* Start Data provided *
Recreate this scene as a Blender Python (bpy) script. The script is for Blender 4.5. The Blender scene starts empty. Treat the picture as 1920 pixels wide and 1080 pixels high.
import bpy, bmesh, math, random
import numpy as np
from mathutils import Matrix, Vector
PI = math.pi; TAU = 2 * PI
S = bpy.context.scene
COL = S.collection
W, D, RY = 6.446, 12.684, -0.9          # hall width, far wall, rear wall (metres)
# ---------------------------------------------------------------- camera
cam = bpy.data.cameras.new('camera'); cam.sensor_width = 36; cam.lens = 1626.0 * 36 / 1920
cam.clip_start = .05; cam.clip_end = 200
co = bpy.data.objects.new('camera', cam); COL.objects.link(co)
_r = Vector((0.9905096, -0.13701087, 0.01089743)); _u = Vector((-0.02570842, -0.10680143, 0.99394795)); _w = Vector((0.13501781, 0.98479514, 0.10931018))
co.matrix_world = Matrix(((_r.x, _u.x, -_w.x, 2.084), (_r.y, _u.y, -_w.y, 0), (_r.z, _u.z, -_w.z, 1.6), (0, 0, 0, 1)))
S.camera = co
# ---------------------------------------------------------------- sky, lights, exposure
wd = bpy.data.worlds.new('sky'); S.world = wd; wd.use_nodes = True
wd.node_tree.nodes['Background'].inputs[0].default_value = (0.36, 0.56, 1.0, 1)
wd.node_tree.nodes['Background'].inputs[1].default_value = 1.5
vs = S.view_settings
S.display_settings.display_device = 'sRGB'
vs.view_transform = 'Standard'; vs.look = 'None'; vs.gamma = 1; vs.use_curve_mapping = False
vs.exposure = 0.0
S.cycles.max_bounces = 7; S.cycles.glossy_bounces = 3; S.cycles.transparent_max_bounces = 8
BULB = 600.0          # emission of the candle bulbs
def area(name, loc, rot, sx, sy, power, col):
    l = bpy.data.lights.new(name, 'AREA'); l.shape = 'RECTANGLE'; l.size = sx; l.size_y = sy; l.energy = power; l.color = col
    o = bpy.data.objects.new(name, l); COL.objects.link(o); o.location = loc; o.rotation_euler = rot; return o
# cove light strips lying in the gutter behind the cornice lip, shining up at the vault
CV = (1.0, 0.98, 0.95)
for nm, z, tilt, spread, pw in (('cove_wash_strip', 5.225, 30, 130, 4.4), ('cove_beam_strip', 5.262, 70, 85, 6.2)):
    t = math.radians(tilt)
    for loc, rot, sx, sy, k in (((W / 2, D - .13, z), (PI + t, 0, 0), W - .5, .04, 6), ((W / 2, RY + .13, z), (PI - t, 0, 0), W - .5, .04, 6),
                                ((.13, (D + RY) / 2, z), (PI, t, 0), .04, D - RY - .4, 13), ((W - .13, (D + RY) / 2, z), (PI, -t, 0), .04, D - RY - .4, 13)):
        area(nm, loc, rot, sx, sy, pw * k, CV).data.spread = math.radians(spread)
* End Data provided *
• [Exercise requirements]
Copy the material above back out, exactly as written.

• [Written answer]
Recreate this scene as a Blender Python (bpy) script. The script is for Blender 4.5. The Blender scene starts empty. Treat the picture as 1920 pixels wide and 1080 pixels high.
import bpy, bmesh, math, random
import numpy as np
from mathutils import Matrix, Vector
PI = math.pi; TAU = 2 * PI
S = bpy.context.scene
COL = S.collection
W, D, RY = 6.446, 12.684, -0.9          # hall width, far wall, rear wall (metres)
# ---------------------------------------------------------------- camera
cam = bpy.data.cameras.new('camera'); cam.sensor_width = 36; cam.lens = 1626.0 * 36 / 1920
cam.clip_start = .05; cam.clip_end = 200
co = bpy.data.objects.new('camera', cam); COL.objects.link(co)
_r = Vector((0.9905096, -0.13701087, 0.01089743)); _u = Vector((-0.02570842, -0.10680143, 0.99394795)); _w = Vector((0.13501781, 0.98479514, 0.10931018))
co.matrix_world = Matrix(((_r.x, _u.x, -_w.x, 2.084), (_r.y, _u.y, -_w.y, 0), (_r.z, _u.z, -_w.z, 1.6), (0, 0, 0, 1)))
S.camera = co
# ---------------------------------------------------------------- sky, lights, exposure
wd = bpy.data.worlds.new('sky'); S.world = wd; wd.use_nodes = True
wd.node_tree.nodes['Background'].inputs[0].default_value = (0.36, 0.56, 1.0, 1)
wd.node_tree.nodes['Background'].inputs[1].default_value = 1.5
vs = S.view_settings
S.display_settings.display_device = 'sRGB'
vs.view_transform = 'Standard'; vs.look = 'None'; vs.gamma = 1; vs.use_curve_mapping = False
vs.exposure = 0.0
S.cycles.max_bounces = 7; S.cycles.glossy_bounces = 3; S.cycles.transparent_max_bounces = 8
BULB = 600.0          # emission of the candle bulbs
def area(name, loc, rot, sx, sy, power, col):
    l = bpy.data.lights.new(name, 'AREA'); l.shape = 'RECTANGLE'; l.size = sx; l.size_y = sy; l.energy = power; l.color = col
    o = bpy.data.objects.new(name, l); COL.objects.link(o); o.location = loc; o.rotation_euler = rot; return o
# cove light strips lying in the gutter behind the cornice lip, shining up at the vault
CV = (1.0, 0.98, 0.95)
for nm, z, tilt, spread, pw in (('cove_wash_strip', 5.225, 30, 130, 4.4), ('cove_beam_strip', 5.262, 70, 85, 6.2)):
    t = math.radians(tilt)
    for loc, rot, sx, sy, k in (((W / 2, D - .13, z), (PI + t, 0, 0), W - .5, .04, 6), ((W / 2, RY + .13, z), (PI - t, 0, 0), W - .5, .04, 6),
                                ((.13, (D + RY) / 2, z), (PI, t, 0), .04, D - RY - .4, 13), ((W - .13, (D + RY) / 2, z), (PI, -t, 0), .04, D - RY - .4, 13)):
        area(nm, loc, rot, sx, sy, pw * k, CV).data.spread = math.radians(spread)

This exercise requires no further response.